During the fourth quarter of 2024, the Company committed to a plan to sell a rebar fabrication facility within the North America Steel Group segment and determined that the disposal group met the criteria to be classified as held for sale. Accordingly, the Company classified $17.5 million of assets and $4.1 million of liabilities as held for sale within the Company's consolidated balance sheet as of August 31, 2024. The liabilities held for sale are recorded within accrued expenses and other payables. Upon concluding that the disposal group met the held for sale criteria, the Company recorded an impairment charge of $6.6 million to record the disposal group at the lower of its carrying value or fair value less costs to sell. The Company determined the fair value of the disposal group using a Level 2 input, based on a quoted price in an inactive market. There were no other material non-recurring fair value remeasurements in 2024 or 2023.

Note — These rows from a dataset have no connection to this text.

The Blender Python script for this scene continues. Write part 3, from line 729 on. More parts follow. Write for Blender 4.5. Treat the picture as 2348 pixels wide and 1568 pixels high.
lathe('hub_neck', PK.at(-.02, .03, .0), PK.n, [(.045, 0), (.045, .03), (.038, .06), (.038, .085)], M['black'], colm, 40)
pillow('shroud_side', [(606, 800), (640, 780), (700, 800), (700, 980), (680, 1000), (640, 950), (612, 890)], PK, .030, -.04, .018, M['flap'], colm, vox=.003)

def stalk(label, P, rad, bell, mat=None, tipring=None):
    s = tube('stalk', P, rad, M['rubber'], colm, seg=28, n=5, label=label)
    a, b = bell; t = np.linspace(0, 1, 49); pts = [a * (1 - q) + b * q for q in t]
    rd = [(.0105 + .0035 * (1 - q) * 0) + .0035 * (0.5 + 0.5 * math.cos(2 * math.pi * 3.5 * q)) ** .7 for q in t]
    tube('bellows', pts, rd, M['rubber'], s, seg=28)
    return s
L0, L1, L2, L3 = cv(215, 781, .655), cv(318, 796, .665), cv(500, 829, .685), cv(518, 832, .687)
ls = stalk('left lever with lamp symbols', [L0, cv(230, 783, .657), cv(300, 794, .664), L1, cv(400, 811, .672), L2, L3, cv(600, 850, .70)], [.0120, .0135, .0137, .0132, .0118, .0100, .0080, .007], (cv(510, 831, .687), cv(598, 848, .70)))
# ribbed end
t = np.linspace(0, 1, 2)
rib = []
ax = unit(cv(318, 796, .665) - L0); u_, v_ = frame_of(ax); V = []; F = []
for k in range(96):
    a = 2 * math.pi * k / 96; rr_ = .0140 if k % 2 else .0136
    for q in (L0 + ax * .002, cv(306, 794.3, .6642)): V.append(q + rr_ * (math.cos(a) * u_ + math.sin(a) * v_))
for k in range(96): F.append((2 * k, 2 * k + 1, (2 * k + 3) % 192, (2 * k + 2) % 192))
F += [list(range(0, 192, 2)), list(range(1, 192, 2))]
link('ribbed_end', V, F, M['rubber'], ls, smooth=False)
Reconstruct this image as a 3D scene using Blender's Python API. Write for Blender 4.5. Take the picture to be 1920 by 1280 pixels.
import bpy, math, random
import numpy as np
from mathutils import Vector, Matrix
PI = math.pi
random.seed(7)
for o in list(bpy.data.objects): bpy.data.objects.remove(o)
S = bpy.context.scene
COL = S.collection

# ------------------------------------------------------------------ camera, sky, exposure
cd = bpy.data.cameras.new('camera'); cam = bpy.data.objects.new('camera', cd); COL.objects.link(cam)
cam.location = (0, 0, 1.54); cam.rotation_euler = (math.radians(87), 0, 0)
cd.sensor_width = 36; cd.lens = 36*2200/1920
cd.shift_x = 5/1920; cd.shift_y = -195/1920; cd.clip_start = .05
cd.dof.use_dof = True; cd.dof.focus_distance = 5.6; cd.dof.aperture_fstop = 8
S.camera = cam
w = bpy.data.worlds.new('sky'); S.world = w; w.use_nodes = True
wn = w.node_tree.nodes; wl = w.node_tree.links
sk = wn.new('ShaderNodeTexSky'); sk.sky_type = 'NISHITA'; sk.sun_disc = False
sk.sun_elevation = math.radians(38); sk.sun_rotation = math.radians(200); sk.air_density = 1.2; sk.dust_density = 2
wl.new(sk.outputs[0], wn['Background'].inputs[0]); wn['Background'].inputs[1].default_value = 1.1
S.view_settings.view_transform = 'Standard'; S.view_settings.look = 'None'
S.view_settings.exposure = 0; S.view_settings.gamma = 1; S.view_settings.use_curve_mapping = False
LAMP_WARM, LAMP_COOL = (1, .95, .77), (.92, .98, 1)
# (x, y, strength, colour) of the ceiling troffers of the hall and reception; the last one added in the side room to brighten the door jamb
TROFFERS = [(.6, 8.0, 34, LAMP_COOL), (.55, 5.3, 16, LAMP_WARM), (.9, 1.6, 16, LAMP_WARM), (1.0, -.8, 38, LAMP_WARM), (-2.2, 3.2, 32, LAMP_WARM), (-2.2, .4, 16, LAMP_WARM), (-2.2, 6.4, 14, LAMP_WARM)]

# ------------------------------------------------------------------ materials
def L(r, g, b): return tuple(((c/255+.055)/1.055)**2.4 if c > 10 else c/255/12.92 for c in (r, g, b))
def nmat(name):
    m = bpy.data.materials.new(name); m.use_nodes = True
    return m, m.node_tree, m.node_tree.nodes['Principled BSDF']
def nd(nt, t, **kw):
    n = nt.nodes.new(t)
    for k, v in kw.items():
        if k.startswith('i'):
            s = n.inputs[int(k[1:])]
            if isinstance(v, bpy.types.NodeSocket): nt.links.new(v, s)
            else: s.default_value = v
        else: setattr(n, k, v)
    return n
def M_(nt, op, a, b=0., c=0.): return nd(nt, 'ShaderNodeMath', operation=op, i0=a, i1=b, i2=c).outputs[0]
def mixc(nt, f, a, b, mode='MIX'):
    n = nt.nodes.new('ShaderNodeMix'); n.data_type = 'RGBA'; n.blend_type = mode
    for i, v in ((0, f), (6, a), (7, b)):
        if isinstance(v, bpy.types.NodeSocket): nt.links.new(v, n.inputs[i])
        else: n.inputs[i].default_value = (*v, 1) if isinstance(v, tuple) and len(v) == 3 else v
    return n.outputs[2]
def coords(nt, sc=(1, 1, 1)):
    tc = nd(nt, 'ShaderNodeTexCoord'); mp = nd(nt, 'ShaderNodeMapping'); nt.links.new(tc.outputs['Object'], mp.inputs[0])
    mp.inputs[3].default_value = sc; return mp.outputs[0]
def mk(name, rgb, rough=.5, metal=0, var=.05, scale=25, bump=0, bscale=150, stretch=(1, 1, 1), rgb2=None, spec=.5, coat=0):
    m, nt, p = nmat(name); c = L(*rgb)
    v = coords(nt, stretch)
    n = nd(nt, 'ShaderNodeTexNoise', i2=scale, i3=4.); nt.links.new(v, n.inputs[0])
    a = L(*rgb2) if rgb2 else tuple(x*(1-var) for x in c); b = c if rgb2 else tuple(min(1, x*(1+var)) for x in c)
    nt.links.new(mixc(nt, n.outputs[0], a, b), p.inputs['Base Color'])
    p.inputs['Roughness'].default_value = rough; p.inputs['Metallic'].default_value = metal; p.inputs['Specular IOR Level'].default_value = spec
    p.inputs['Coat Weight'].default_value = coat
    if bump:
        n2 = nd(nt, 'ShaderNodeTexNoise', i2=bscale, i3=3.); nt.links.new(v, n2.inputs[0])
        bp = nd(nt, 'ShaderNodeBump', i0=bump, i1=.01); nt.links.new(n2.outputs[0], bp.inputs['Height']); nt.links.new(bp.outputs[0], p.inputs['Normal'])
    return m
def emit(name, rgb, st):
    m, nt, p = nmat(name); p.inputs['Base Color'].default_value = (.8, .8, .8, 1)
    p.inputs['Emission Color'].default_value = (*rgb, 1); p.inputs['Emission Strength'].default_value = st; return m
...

The carrying values of the Company's short-term items, including documentary letters of credit and notes payable, approximate fair value.

The carrying value and fair value of the Company's long-term debt, including current maturities, excluding other borrowings and finance leases, was $1.0 billion and $962.8 million, respectively, at August 31, 2024, and $1.0 billion and $900.9 million, respectively, at August 31, 2023. The Company estimates these fair values based on Level 2 of the fair value hierarchy using indicated market values. The Company's other borrowings contain variable interest rates, and as a result, their carrying values approximate fair values.